What’s in a name? Possibly juvenile delinquency

We know how hard it is to settle on a name for your little boy.

You want something original. After all, you’re not giving birth to just anybody, are you?

On the other hand, consider this: A couple of economists reported in Social Science Quarterly this week that there’s a link between having an unpopular name and ending up in trouble as a teen boy.

To figure this out, Shippensburg University economics professors David Kalist and Daniel Lee (both of whom, it must be noted, have very popular names) gathered up four years’ worth of boy names (15,000 in all) from one state’s birth records and compared them with the first names of about half of that state’s juvenile delinquent males born in those years. They found the more unpopular the name, the more likely it was to be associated with kids who ended up with substantiated charges in the juvenile justice system.

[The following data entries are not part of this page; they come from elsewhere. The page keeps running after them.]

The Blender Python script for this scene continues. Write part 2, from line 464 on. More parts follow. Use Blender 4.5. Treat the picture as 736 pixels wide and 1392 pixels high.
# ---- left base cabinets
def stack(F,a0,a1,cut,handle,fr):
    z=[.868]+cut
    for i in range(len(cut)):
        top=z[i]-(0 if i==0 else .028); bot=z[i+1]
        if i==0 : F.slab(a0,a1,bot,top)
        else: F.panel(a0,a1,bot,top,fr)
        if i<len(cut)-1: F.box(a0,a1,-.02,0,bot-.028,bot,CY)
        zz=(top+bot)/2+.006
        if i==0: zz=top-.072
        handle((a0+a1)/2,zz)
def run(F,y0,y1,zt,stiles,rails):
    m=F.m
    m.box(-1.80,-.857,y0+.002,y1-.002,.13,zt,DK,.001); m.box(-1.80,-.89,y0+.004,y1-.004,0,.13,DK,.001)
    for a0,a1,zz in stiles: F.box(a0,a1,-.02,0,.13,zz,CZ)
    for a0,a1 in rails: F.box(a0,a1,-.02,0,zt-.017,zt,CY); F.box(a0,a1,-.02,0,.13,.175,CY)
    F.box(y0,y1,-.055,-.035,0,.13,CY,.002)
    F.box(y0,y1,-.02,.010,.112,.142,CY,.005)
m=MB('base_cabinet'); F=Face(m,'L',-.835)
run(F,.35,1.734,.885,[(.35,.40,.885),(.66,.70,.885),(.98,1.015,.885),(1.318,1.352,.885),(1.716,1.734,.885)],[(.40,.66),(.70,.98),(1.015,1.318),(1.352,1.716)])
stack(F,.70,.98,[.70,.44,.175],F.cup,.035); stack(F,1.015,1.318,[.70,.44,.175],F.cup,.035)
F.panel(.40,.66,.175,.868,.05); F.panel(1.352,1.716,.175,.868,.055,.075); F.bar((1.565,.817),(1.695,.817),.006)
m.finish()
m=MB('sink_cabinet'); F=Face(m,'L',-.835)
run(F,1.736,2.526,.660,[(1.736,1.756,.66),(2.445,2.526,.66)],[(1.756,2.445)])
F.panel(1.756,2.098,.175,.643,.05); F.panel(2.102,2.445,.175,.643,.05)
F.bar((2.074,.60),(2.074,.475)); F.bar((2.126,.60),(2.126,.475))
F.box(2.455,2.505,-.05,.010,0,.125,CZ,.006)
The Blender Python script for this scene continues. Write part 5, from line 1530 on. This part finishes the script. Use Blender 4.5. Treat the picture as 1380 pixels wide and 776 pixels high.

Kalist and Lee take pains to point out that simply having an unusual name is not going to lead to a boyhood of crime. “It is not that the name is causing the crime,” Kalist said.

Instead, he said, it looks like troubled families — the kind that tend to raise troubled kids who end up in the juvenile justice system — also tend to give those kids unusual names.

So go ahead and name your boy Rocky (No. 914 on the Social Security Administration’s list of 1000 popular names for 2007), Bentley (No. 990) or Blaze (No. 876). Your family’s solid, right?